Here is how the complaint for the lawsuit filed in federal court in Wisconsin begins:

This lawsuit concerns the most fundamental of rights guaranteed citizens in our representative democracy—the right to vote. That right has been under attack in Wisconsin since Republicans gained control of the governor’s office and both houses of the State Legislature in the 2010 election. Indeed, since 2011, the State of Wisconsin has twice reduced in-person absentee (“early”) voting, introduced restrictions on voter registration, changed its residency requirements, enacted a law that encourages invasive poll monitoring, eliminated straight-ticket voting, eliminated for most (but not all) citizens the option to obtain an absentee ballot by fax or email, and imposed a voter identification (“voter ID”) requirement. These measures were intended to burden, abridge, and deny, and have had and will have the effect of burdening, abridging, and denying, the voting rights of Wisconsinites generally and of African-American, Latino, young, and/or Democratic voters in Wisconsin in particular.

As set forth below, these and the other provisions challenged in this Complaint (the “challenged provisions”) violate Section 2 of the Voting Rights Act, 52 U.S.C. § 10301, and/or the First Amendment, the Equal Protection Clause of the Fourteenth Amendment, the Fifteenth Amendment, and/or the Twenty-Sixth Amendment to the United States Constitution. The challenged provisions should therefore be declared illegal and enjoined.

A few thoughts:

1. As with the new Ohio litigation, the case is not officially being brought by the Clinton campaign but is being backed by the Clinton’s general counsel, Marc Elias. It is hard to believe such a suit would not be brought with Marc’s involvement without political vetting by the Clinton campaign.

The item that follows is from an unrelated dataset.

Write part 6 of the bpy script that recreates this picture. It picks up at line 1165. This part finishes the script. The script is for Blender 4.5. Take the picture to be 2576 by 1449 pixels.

2. These lawsuits serve a political purpose even if they are not successful legally. They keep the issue of voter suppression in the minds of Democratic constituencies and help galvanize Democratic voters. It puts Democrats on the offensive rather than the defensive.

3. As to the chances of success, if this case gets before the same federal judge which initially struck down Wisconsin’s voter id law, this case could well have a good chance of success. [Update: The case was filed in Western district, and Judge Adelman (as well as Judge Randa, who would not be a good draw for Democrats) is in the Eastern district.] But its fate is much less certain before the 7th Circuit (which reversed that district court opinion) or the Supreme Court. These cases are hard to win, especially if they are premised on a “retrogression” theory.  But we’ll see.  It is really too early for me to to say.